Le diable l’emmène encore sur une très haute montagne et lui montre tous les royaumes du monde et leur gloire. Il lui dit : « Tout cela, je te le donnerai, si, tombant à mes pieds, tu te prosternes devant moi. » Alors, Jésus lui dit : « Arrière, Satan ! car il est écrit : C’est le Seigneur ton Dieu que tu adoreras, à lui seul tu rendras un culte. »
Alors le diable le quitte. Et voici que des anges s’approchèrent, et ils le servaient. »



Du 1er mars au 16 avril 2017, l’Eglise nous propose un temps fort, de quarante jours, pour regarder de près, les liens entre notre vie humaine et notre vie chrétienne. C’est le temps du CAREME. Les dimanches ne sont pas comptés comme carême, car ils nous rappellent le fondement de notre foi, qui est la résurrection du Christ au matin de Pâques. Tous les ans, l’Eglise mobilise les chrétiens durant un mois et demi de leur existence, pour faire le point sur leur enracinement dans la foi chrétienne. Pour ce faire, il est nécessaire de prendre du recul, de la distance par rapport à nos activités, nos habitudes, nos encombrements  habituels. A un tournant important de notre histoire, d’homme et de croyant, nous avons besoin de vérifier les fondations et le sens à donner à notre vie. En effet, nous sommes embarqués par des événements, des choix, des occupations, au point de nous éloigner de l’essentiel, de perdre des repères et de troquer des valeurs sûres pour des bricoles. Sans s’en rendre compte, on peut remplacer Dieu par des idoles, et nous découvrir subitement : “nus et livrés à la mort”, comme le décrit le livre de la Genèse.
Le temps du Carême est un temps d’alerte et d’éveil, à la façon dont on démarre une nouvelle journée, une nouvelle activité, une nouvelle étape dans sa vie. Le temps du carême n’est pas un temps morose, d’affliction et de tristesse mais un temps de réflexion, de renouvellement qui doit être un nouveau départ.
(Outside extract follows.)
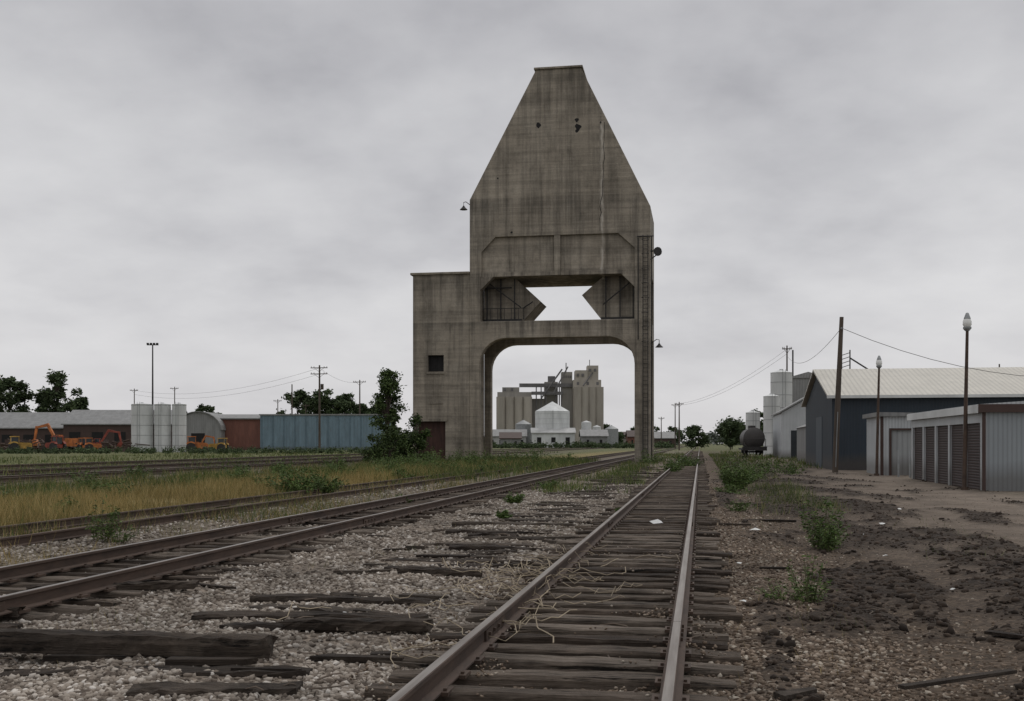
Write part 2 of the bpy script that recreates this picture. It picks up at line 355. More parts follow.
# ------------------------------------------------------------ tracks
def rail_mesh(mb,vc,s0,s1,kz=0):
    prof=[(-.07,.06),(.07,.06),(.07,.072),(.012,.088),(.012,.178),(.036,.188),(.036,.214),(.030,.22),(-.030,.22),(-.036,.214),(-.036,.188),(-.012,.178),(-.012,.088),(-.07,.072)]
    segs=[s0]; s=s0
    while s<s1: s=min(s1,s+11.9); segs.append(s)
    for a,b in zip(segs[:-1],segs[1:]):
        dz=random.uniform(-0.004,0.004)
        mb.prism([(vc+x,z+kz+dz) for x,z in prof],a+0.006,b-0.006)
def ties_mesh(name,vc,s0,s1,mat,parent,top=0.06,spacing=0.52,length=2.6,jx=0.06,jz=0.008,skip=0.0,jr=0.02,sub=12,wid=0.115,jl=(0.96,1.03),q0=0.008):
    V=[];F=[];s=s0
    while s<s1:
        s+=spacing*random.uniform(0.84,1.16)
        if random.random()<skip: continue
        L_=length*random.uniform(*jl)/2; w=wid*random.uniform(0.8,1.12); cx=vc+random.uniform(-jx,jx); zt=top+random.uniform(-jz,jz*.3)
        r=random.gauss(0,jr); tilt=random.gauss(0,jz*0.5); sag=random.uniform(0,.02)
        nsub=sub if s<25 else 2
        rows=[]; rot0=random.uniform(.6,1) if random.random()<.35 else 1; rot1=random.uniform(.6,1) if random.random()<.35 else 1
        for k in range(nsub+1):
            t=-1+2*k/nsub; x=t*L_; q=q0 if s<25 else 0
            if abs(t)==1: x+=random.uniform(-0.05,0.03)
            wk=1.0
            if nsub>4 and k<=1: wk=rot0
            if nsub>4 and k>=nsub-1: wk=rot1
            ring=[]
            for (yy,zz) in [(-w,-0.17),(-w,-0.022),(-w+0.016,0),(-w*0.3,0.0),(w*0.35,0.0),(w-0.016,0),(w,-0.022),(w,-0.17)]:
                yj=yy*wk+random.uniform(-q,q); zj=zz+random.uniform(-q,q)*(1 if zz>-0.1 else 0)-(1-wk)*.06-sag*abs(t)**3
                ring.append((cx+x*math.cos(r)-yj*math.sin(r), s+x*math.sin(r)+yj*math.cos(r), zt+zj+tilt*t))
            rows.append(ring)
        o=len(V)
        for rg in rows: V+=rg
        n=8
        for k in range(nsub):
            for j in range(n-1):
                F.append((o+k*n+j,o+k*n+j+1,o+(k+1)*n+j+1,o+(k+1)*n+j))
        F.append(tuple(o+j for j in range(n))); F.append(tuple(o+nsub*n+j for j in range(n-1,-1,-1)))
    me=bpy.data.meshes.new(name); me.from_pydata(V,[],F)
    bm=bmesh.new(); bm.from_mesh(me); bmesh.ops.recalc_face_normals(bm,faces=bm.faces); bm.to_mesh(me); bm.free()
    me.materials.append(mat)
    o=bpy.data.objects.new(name,me); COL.objects.link(o); o.parent=parent; return o
def track(uc,s0,s1,tie_top=0.06,near=False,tie_s1=160,kz=0.0,skip=0.02,jz=.012):
    e=empty('railroad_track',(0,0,0),-A); vc=uc*CA
    mb=MB()
    rail_mesh(mb,vc-0.753,s0,s1,kz); rail_mesh(mb,vc+0.753,s0,s1,kz); mb.obj('rails',M_RAIL,e,bevel=-1)
    ties_mesh('ties',vc,s0,tie_s1,M_TIE,e,top=tie_top+kz,skip=skip,jz=jz,jr=.028,jx=.09,jl=(.9,1.04))
    if near:
        pl=MB(); s=s0
        fx=MB()
        while s<45:
            s+=0.52
            for side in(-1,1):
                c=vc+side*0.753
                pl.box(c-0.115,c-0.0705,s-0.09,s+0.09,0.045,0.071); pl.box(c+0.0705,c+0.115,s-0.09,s+0.09,0.045,0.071)
                for q in(-0.085,0.085):
                    fx.box(c+q-0.012,c+q+0.012,s-0.05,s-0.026,0.06,0.088)
        pl.obj('tie_plates',M_RUST,e,bevel=-1); fx.obj('spikes',M_RUST,e,bevel=-1)
        jb=MB(); s=s0+11.9
        while s<60:
            for side in(-1,1):
                c=vc+side*0.753
                for q in(-1,1): 
                    jb.box(c+q*0.013,c+q*0.03,s-0.4,s+0.4,0.09,0.176)
                    for b_ in(-.3,-.1,.1,.3): jb.box(c+q*0.03,c+q*0.05,s+b_-0.016,s+b_+0.016,0.12,0.15)
            s+=11.9
        jb.obj('joint_bars',M_RUST,e,bevel=-1)
    return e
track(-0.947,-3,1400,tie_top=.058,near=True,tie_s1=220,jz=.014)
track(-7.265,-3,900,tie_top=0.045,near=True,tie_s1=200,jz=.02)
track(-11.65,-3,700,tie_top=0.02,kz=-0.05,skip=0.3,jz=.02)
track(-29.5,-3,600,tie_top=0.03,tie_s1=120); track(-36.5,-3,600,tie_top=0.03,tie_s1=120); track(-45,-3,500,tie_top=0.03,tie_s1=120)
e=empty('abandoned_ties',(0,0,0),-A)
ties_mesh('ties',-3.55*CA,6.3,75,M_TIE2,e,top=0.05,spacing=0.60,length=2.2,jx=0.42,jz=0.04,skip=0.2,jr=0.10,jl=(.4,1.12),q0=.016)

def loose_timber(x,y,rz,ln,sx=1.0,tilt=0.0):
    e=empty('loose_railroad_tie',(x,y,0.02),math.radians(rz)); e.rotation_euler[1]=tilt
    mb=MB(); rows=int(ln*11)
    ring0=[(-.11,0),(-.115,.10),(-.10,.155),(-.03,.168),(.05,.16),(.10,.15),(.115,.09),(.11,0)]
    VV=[];FF=[]
    for k in range(rows+1):
        xx=-ln/2+ln*k/rows; sc=(1-.25*max(0,(4-k)/4))*sx
        for (yy,zz) in ring0:
            VV.append((xx+(random.uniform(-.05,.03) if k in(0,rows) else 0),yy*sc+random.uniform(-.014,.014),zz*sc+random.uniform(-.014,.014)*(zz>0)))
    for k in range(rows):
        for j in range(8): FF.append((k*8+j,k*8+(j+1)%8,(k+1)*8+(j+1)%8,(k+1)*8+j))
    FF.append(tuple(range(8))); FF.append(tuple(rows*8+j for j in range(7,-1,-1)))
    mb.add(VV,FF); mb.obj('timber',M_TIE2,e)
loose_timber(-3.15,8.55,-8,2.7)
loose_timber(-1.35,9.6,-6,1.3,.6); loose_timber(-4.4,12.2,9,1.8,.5); loose_timber(-.9,13.6,-22,1.1,.45); loose_timber(-5.6,10.4,-3,2.0,.55)
mb=MB()
for k in range(46):   # splintered slabs and broken tie ends
    y=6.5*(30/6.5)**random.random(); uu=random.uniform(-5.8,-2.0) if k%4 else random.uniform(.6,3.2); x=uu+.171*y; a=random.gauss(-.17,.35); l=random.uniform(.12,.42); w_=random.uniform(.02,.07); z=float(gh(x,y))+.015
    ca,sa=math.cos(a),math.sin(a)
    top=[(-l,-w_),(l*random.uniform(.7,1),-w_*.6),(l,w_*.4),(-l*random.uniform(.7,1),w_)]
    h_=random.uniform(.02,.05)
    vs=[(x+p*ca-q*sa,y+p*sa+q*ca,z) for p,q in top]+[(x+p*ca-q*sa,y+p*sa+q*ca,z+h_) for p,q in top]
    mb.add(vs,[(0,3,2,1),(4,5,6,7),(0,1,5,4),(1,2,6,5),(2,3,7,6),(3,0,4,7)])
mb.obj('tie_fragments',M_TIE2,bevel=-1)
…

Ainsi, trop longtemps on a présenté le carême comme un temps de restriction, d’ascèse, de mortification et de privations enfermées dans la peine et la souffrance. Certes, pour arriver à mettre en œuvre l’amour que Dieu nous propose, il y a des difficultés à surmonter. Cela demande des efforts, des dépassements, des exigences qui sont à inscrire dans la dynamique du projet. Bien sûr, il y a aussi des souffrances inévitables liées aux réalités concrètes de notre existence.
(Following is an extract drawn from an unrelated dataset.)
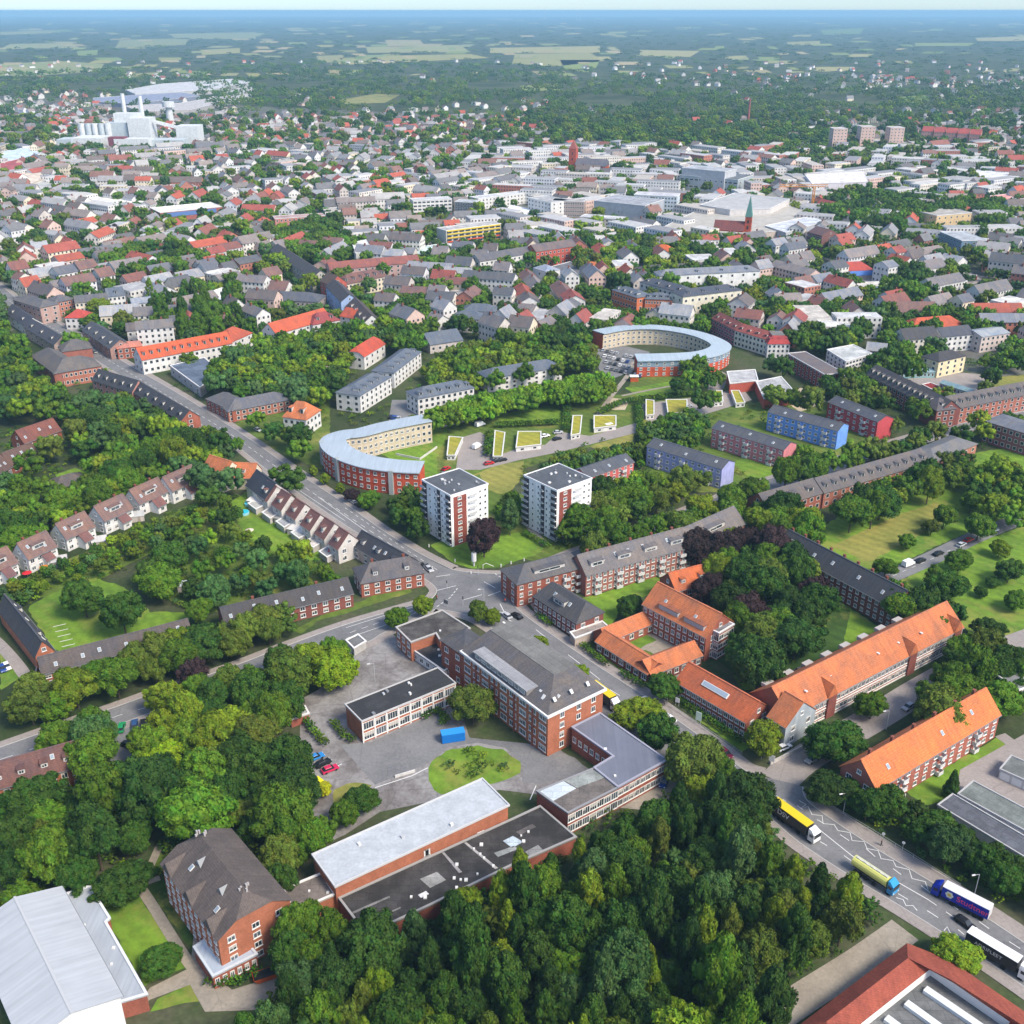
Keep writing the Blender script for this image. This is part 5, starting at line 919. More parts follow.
for x, y, s in ((222, 19, 1), (250, 19, .9), (478, 18.5, .8), (545, 19.5, 1.1), (577, 20, .9), (580, 20.5, 1), (505, 18.5, .8)):
    p = U((x, y)); hh = (p.y / F) * 6.5 * s; r = thing('wind_turbine', 'white wind turbine far off near the horizon', 'wind turbine', (p.x, p.y, 0), 0, 'wind turbines on the horizon'); m = MB(); m.cyl((0, 0, 0), (0, 0, hh), hh * .05, hh * .035, 6); m.obj('mast', FRAME, r)
    m = MB(); m.box((0, 0, hh), (hh * .05, hh * .12, hh * .05)); m.obj('nacelle', FRAME, r); a0 = rnd.uniform(0, 2)
    for k in range(3): a = a0 + k * 2.094; m = MB(); m.hull([(-.02 * hh, -.07 * hh, 0), (.02 * hh, -.07 * hh, 0), (.02 * hh, -.06 * hh, 0), (-.02 * hh, -.06 * hh, 0)], [(-.006 * hh, -.07 * hh, hh * .55), (.006 * hh, -.07 * hh, hh * .55), (.006 * hh, -.06 * hh, hh * .55), (-.006 * hh, -.06 * hh, hh * .55)]); m.obj('blade', FRAME, r, Matrix.Translation((0, 0, hh)) @ Matrix.Rotation(a, 4, 'Y'))
def train(pts, label, cols):
    A, E_ = U(pts[0]), U(pts[1]); d = E_ - A; ang = math.atan2(d.y, d.x); r = thing('train', label, 'train', tuple((A + E_) / 2), ang); L = d.length; n = len(cols)
    for k, c in enumerate(cols):
        m = MB(); x = -L / 2 + L * (k + .5) / n; l = L / n - .8
        m.hull([(x - l / 2, -1.5, .9), (x + l / 2, -1.5, .9), (x + l / 2, 1.5, .9), (x - l / 2, 1.5, .9)], [(x - l / 2, -1.5, 3.6), (x + l / 2, -1.5, 3.6), (x + l / 2, 1.5, 3.6), (x - l / 2, 1.5, 3.6)], 0)
        m.hull([(x - l / 2, -1.5, 3.6), (x + l / 2, -1.5, 3.6), (x + l / 2, 1.5, 3.6), (x - l / 2, 1.5, 3.6)], [(x - l / 2 + .3, -1, 4.2), (x + l / 2 - .3, -1, 4.2), (x + l / 2 - .3, 1, 4.2), (x - l / 2 + .3, 1, 4.2)], 1)
        m.box((x, 0, 2.7), (l * .9, 3.06, .8), 2); m.box((x, 0, .5), (l * .8, 2, .8), 2); m.obj('rail_car', [mat('plain', c, .5), mat('plain', (.3, .3, .31), .6), DARK], r)
train(((346, 215), (420, 224)), 'red regional train standing at the platform', [(.45, .03, .04), (.45, .03, .04), (.5, .04, .05), (.45, .03, .04), (.1, .1, .25)]); train(((953, 279), (977, 281)), 'short red train under the road bridge', [(.42, .02, .03), (.42, .02, .03)]); train(((222, 203), (256, 206)), 'yellow works train on the far tracks', [(.55, .4, .05), (.55, .4, .05)]); train(((75, 186), (130, 194)), 'blue grey train in the rail yard', [(.15, .2, .28), (.15, .2, .28), (.2, .25, .3)])
# ------------------------------------------------------------------ the town between the landmarks
def pz(*a): return a
WOODPX = [   # woods and green belts seen from above (pixel outlines at the ground)
    [(200, 66), (330, 64), (512, 66), (560, 70), (620, 78), (700, 90), (760, 92), (1060, 84), (1060, 112), (840, 112), (770, 128), (740, 120), (640, 118), (520, 100), (420, 108), (300, 114), (230, 108), (190, 86)],
    [(560, 100), (640, 112), (760, 118), (770, 150), (740, 168), (690, 160), (640, 150), (560, 140), (530, 120)], [(770, 128), (830, 132), (850, 150), (840, 172), (790, 168), (760, 150)],
    [(820, 196), (860, 190), (930, 196), (1000, 200), (1012, 215), (985, 222), (970, 206), (930, 212), (900, 222), (850, 214), (826, 212)], [(284, 226), (320, 214), (340, 228), (356, 250), (330, 258), (296, 252), (280, 240)],
    [(0, 76), (120, 70), (130, 88), (100, 96), (60, 92), (0, 100)], [(200, 96), (250, 90), (256, 108), (210, 112)]]
WOODS = [[(v.x, v.y) for v in map(U, q)] for q in WOODPX]
TOWN = []    # houses: (x,y,ang,L,W,h,rh,wall,roof,flat)
grid_ = {}
def near(x, y, d):
    i, j = int(x // 40), int(y // 40)
    for a in (-1, 0, 1):
        for c in (-1, 0, 1):
            for q in grid_.get((i + a, j + c), ()):
                if (q[0] - x) ** 2 + (q[1] - y) ** 2 < (d + q[2]) ** 2: return True
    return False
WALLS = [WH, WH, WH, WH, (.6, .58, .55), (.6, .58, .55), CR, (.66, .62, .56), (.55, .5, .46), (.42, .17, .12), (.6, .44, .38), (.66, .66, .68)]
ROOFS = [(.11, .108, .11), (.15, .15, .155), (.18, .16, .15), (.2, .11, .09), (.22, .09, .07), (.36, .09, .055), (.21, .21, .22), (.14, .115, .105), (.28, .27, .27), (.2, .17, .16), (.13, .13, .14), (.34, .33, .32), (.24, .2, .18), (.3, .08, .06)]
tr = random.Random(3)
ylo, yhi = 62, 345
for k in range(26000):
    py = ylo + (yhi - ylo) * tr.random() ** 1.0; px = tr.uniform(-40, 1064); g0 = U((px, py)); x, y = g0.x, g0.y
    # how built-up this part of the picture is
    if py < 92: dens = .05 if tr.random() < .8 else .3
    elif py < 118: dens = .30 if px < 110 else (.10 if px < 700 else .16)
    elif py < 150: dens = .5 if px < 520 else .16
    elif py < 240: dens = .62 if 480 < px < 850 and py > 155 else .42
    elif py < 290: dens = .2 if px > 380 else .28
    else: dens = .28 if (px < 140 or 430 < px < 560) else .10
    if 128 < py < 140 and px > 900: dens = .5
    if 78 < py < 90 and px > 860: dens = .6
    if tr.random() > dens: continue
    L, W = tr.uniform(10, 20), tr.uniform(9, 13)
    if py < 125: L, W = tr.uniform(10, 15), 10
    if any(inpoly(x, y, q) for q in WOODS) and tr.random() > .1: continue
    if py > 150 and tr.random() < .4: L, W = tr.uniform(20, 36), 11.5
    zone = (int(x // 170) * 7 + int(y // 210) * 13) % 11; ang = zone * .285 + tr.uniform(-.03, .03)
    if py > 112 and tr.random() < .85:      # stand the house in its street's row
        ca, sa = math.cos(zone * .285), math.sin(zone * .285); uu, vv = x * ca + y * sa, -x * sa + y * ca; vv = round(vv / 26) * 26 + tr.choice((-5, 5)); x, y = uu * ca - vv * sa, uu * sa + vv * ca
    else: ang += math.pi / 2
    if any(a_ < px < b_ and c_ < py < d_ for a_, b_, c_, d_ in FRONT): continue
    if near(x, y, L * .4) or blocked(x, y, L * .5, True, True): continue
    h = tr.uniform(7.5, 12.5) if py > 150 else tr.uniform(4.5, 7)
    ctr = 150 < py < 250 and 470 < px < 1000
    flat = tr.random() < (.66 if ctr else .28 if 150 < py < 250 else .1)
    if ctr and flat: h = tr.uniform(8, 14); L *= 1.2
    if flat: L = min(L, 22) * tr.uniform(1.2, 2); W *= tr.uniform(1.1, 1.5)
    wl = tr.choice(WALLS); rf = tr.choice(ROOFS); 
    if flat: rf = tr.choice([(.4, .4, .4), (.3, .3, .3), (.46, .45, .43), (.22, .22, .23), (.4, .37, .33)])
    TOWN.append((x, y, ang, L, W, h, 0 if flat else tr.uniform(3, 5), wl, rf, flat, px, py))
    grid_.setdefault((int(x // 40), int(y // 40)), []).append((x, y, L * .42))
TOWN.sort(key=lambda t: t[0] ** 2 + t[1] ** 2)
NI = 190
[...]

Le Carême est aussi un temps d’espérance, car il doit nous conduire à la Résurrection de Pâques. Jésus commence par ses quarante jours au désert avant de se lancer dans sa vie publique. Il invite ses disciples à faire la même démarche, à repérer les chemins de la Bonne Nouvelle pour proposer l’Amour du Père, à des gens marqués par leur temps. Les trois tentations symbolisent les impasses de notre existence. La tentation de la richesse qui étouffe: « Ordonne que ces pierres deviennent des pains». La tentation de la séduction qui crée l'illusion: «Jette-toi du haut du Temple » et les foules éblouies crieront au prodige! La tentation de la domination qui rend esclave: « Tous les royaumes du monde, je te les donnerai si tu te prosternes pour m'adorer». L'or, l'ivresse du pouvoir arraché, c'est le royaume de l'apparence, c'est le scintillement des fausses lumières. Ce sont des pièges et des faux-semblants.
Chaque tentation risque d’enfermer la personne sur elle-même et de l’isoler avec l’illusion d’être le meilleur, le dominant. Or la Bible nous parle toujours du Peuple de Dieu : « Vous serez mon peuple, et moi je serai votre Dieu. » C’est la mission que Jésus est venu accomplir,  à la suite des patriarches et des prophètes. Aujourd’hui encore, comme dans toute l’histoire, les disciples de Jésus n’ont pas d’autre mission. Ainsi, devant les cris de notre temps : l’accès à la nourriture, à la santé, à l’éducation, les droits de l’homme, chacun se sent impuissant. L’Eglise de France, en confiant cette mission au CCFD-Terre Solidaire nous invite à être à l’écoute des cris de notre époque. L’enjeu du carême et de toutes les activités proposées par le CCFD-Terre Solidaire, s’est de renouveler l’intérêt de la solidarité qui est comme le ciment d’un peuple. Grâce à ce ciment d’humanité, les liens entre les gens, si différents,  deviennent fraternelles. Si le cœur des chrétiens est à l’écoute des cris de leurs frères, cet amour devient réalité et il devient parlant de la bonté de Dieu.
 À quoi bon être rassasié, si le cœur devient sec et si l’indifférence s'installe ? « L’homme ne vit pas seulement de pain mais de toute parole qui sort de la bouche de Dieu ». A quoi bon la notoriété, si c'est pour faire miroiter des promesses trompeuses, des subterfuges illusoires, toucher les autres au niveau épidermique et dans ce qu'ils ont de plus superficiel ? A quoi bon la domination, si elle doit se payer de la perte de ma liberté, si je dois me retrouver ensuite en esclavage ? « Que sert à l'homme de gagner l'univers, s'il vient à perdre sa vie », si sa propre vie lui est volée !
Quarante jours nous sont offerts, pour comprendre que rien de durable ne se construit sur du sable et sur des promesses. Quarante jours, c’est une grâce pour vérifier ce qui fonde notre vie et notre mission, ce qui lui donne sens et force. Faisons le choix de rejoindre tous ceux qui sont déjà organisés. Organisés pour veiller aux droits de l’Homme. Organisés pour que chaque homme puisse vivre dignement. Organisés pour écouter et accueillir la Parole de Dieu dans la vie d’aujourd’hui. Organisés pour prier et célébrer le Dieu d’Amour. Ne restons pas isolés. Dieu a envoyé Jésus, sa Parole Vivante parmi nous. Accueillons  cette Parole et celle de nos frères pour construire la nôtre.
En ce début de carême, Jésus nous invite à débusquer les pièges du faux semblant et des apparences, pour mieux servir le ciment d’humanité, qui rassemble le peuple de Dieu.